=== DATA PROVIDED ===
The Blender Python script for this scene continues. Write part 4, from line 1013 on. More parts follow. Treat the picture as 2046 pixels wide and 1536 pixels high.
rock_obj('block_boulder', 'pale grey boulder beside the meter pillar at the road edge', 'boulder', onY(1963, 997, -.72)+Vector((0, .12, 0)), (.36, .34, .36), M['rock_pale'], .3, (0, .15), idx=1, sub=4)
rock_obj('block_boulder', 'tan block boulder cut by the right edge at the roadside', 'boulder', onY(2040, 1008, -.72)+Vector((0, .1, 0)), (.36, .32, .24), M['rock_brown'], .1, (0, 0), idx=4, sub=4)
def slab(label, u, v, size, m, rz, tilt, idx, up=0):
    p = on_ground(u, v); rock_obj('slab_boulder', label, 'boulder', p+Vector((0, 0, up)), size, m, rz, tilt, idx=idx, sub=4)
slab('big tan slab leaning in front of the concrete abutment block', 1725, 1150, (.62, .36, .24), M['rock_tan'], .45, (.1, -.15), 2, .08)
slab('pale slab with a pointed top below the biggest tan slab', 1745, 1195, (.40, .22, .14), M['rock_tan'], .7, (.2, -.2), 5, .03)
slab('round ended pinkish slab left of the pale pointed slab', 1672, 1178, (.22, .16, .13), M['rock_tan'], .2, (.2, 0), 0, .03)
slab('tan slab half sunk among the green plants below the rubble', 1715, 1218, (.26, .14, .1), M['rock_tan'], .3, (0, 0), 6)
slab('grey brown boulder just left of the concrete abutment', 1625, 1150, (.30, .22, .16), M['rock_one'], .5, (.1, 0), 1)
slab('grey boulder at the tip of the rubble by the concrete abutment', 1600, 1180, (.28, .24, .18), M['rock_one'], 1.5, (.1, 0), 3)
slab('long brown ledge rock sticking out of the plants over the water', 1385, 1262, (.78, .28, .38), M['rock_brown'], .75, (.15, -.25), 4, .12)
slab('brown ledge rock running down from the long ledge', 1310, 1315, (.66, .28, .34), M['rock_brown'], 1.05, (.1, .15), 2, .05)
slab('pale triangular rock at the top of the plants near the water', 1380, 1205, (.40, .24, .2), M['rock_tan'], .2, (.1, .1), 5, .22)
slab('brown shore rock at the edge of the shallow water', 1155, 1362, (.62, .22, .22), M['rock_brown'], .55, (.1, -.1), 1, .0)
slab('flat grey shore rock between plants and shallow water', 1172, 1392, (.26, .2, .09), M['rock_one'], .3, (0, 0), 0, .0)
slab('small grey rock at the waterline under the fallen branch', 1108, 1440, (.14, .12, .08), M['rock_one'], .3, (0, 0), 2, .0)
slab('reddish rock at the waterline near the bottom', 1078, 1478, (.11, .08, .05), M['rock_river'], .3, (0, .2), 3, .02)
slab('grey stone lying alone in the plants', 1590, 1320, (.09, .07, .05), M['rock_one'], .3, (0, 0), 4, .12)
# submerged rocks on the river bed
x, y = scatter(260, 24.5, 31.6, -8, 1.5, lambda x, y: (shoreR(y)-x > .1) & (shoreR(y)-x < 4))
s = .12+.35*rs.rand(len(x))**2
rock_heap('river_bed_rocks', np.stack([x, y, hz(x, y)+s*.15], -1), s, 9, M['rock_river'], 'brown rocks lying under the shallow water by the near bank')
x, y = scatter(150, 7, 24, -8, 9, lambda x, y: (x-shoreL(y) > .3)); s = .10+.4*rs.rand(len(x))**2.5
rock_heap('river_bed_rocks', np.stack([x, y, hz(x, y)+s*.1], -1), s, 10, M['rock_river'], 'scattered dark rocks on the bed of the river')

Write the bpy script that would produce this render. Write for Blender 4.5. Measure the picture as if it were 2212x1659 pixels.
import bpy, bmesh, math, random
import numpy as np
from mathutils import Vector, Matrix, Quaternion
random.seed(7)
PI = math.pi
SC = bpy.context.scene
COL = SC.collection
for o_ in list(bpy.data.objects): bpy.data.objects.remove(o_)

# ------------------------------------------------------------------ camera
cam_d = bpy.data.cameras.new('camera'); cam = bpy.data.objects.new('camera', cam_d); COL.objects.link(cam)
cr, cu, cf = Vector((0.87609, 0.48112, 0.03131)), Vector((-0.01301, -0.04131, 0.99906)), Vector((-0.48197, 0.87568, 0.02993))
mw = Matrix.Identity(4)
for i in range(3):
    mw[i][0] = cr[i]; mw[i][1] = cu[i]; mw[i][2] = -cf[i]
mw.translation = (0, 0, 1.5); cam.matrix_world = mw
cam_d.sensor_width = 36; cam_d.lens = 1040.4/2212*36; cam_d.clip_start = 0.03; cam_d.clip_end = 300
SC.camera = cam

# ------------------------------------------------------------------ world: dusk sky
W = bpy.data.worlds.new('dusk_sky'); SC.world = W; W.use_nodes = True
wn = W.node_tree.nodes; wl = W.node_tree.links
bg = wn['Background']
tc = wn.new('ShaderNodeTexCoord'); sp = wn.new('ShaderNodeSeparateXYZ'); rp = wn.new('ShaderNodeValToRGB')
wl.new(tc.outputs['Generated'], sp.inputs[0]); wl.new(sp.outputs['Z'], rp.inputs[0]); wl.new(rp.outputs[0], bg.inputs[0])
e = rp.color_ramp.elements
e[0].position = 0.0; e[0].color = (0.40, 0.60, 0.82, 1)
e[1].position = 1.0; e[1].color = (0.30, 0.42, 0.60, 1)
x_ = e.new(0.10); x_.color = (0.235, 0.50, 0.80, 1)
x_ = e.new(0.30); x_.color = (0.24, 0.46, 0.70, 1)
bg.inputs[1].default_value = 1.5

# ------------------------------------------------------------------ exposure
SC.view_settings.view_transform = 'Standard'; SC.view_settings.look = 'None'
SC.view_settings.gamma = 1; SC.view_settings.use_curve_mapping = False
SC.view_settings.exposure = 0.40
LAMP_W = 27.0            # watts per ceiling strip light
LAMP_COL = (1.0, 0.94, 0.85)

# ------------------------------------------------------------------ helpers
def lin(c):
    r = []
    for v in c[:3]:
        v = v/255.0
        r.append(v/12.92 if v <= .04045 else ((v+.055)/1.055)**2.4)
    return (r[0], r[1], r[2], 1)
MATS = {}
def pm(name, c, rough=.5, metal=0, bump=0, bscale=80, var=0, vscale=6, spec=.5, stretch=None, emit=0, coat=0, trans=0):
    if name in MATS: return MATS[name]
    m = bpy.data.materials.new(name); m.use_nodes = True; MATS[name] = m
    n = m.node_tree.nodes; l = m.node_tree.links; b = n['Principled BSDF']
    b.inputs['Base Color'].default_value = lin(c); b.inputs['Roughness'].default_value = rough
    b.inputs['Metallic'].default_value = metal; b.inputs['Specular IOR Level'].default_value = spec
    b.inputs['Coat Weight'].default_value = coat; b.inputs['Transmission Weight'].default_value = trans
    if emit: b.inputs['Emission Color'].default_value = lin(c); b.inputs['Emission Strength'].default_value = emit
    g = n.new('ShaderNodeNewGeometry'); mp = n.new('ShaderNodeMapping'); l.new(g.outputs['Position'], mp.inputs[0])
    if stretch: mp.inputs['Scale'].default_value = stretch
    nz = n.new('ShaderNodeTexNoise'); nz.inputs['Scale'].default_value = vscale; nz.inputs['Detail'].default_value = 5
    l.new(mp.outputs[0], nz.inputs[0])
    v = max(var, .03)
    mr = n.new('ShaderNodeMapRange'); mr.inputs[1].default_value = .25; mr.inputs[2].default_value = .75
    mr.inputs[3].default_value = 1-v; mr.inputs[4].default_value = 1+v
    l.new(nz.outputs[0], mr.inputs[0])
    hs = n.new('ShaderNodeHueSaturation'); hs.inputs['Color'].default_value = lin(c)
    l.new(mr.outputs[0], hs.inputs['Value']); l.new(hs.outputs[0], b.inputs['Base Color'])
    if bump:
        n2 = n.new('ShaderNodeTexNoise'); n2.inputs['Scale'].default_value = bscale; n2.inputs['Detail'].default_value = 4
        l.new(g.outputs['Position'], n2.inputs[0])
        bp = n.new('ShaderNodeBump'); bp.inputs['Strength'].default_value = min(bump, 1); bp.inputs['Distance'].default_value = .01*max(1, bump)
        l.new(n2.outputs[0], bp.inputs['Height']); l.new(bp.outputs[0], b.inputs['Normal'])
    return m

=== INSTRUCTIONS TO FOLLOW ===
Write out exactly the lines running from the line containing "Write the bpy" to the line containing "for o_ in list(bpy.data.objects): bpy.data.objects.remove(o_)", with both of those lines included.

=== EXERCISE ANSWER ===
Write the bpy script that would produce this render. Write for Blender 4.5. Measure the picture as if it were 2212x1659 pixels.
import bpy, bmesh, math, random
import numpy as np
from mathutils import Vector, Matrix, Quaternion
random.seed(7)
PI = math.pi
SC = bpy.context.scene
COL = SC.collection
for o_ in list(bpy.data.objects): bpy.data.objects.remove(o_)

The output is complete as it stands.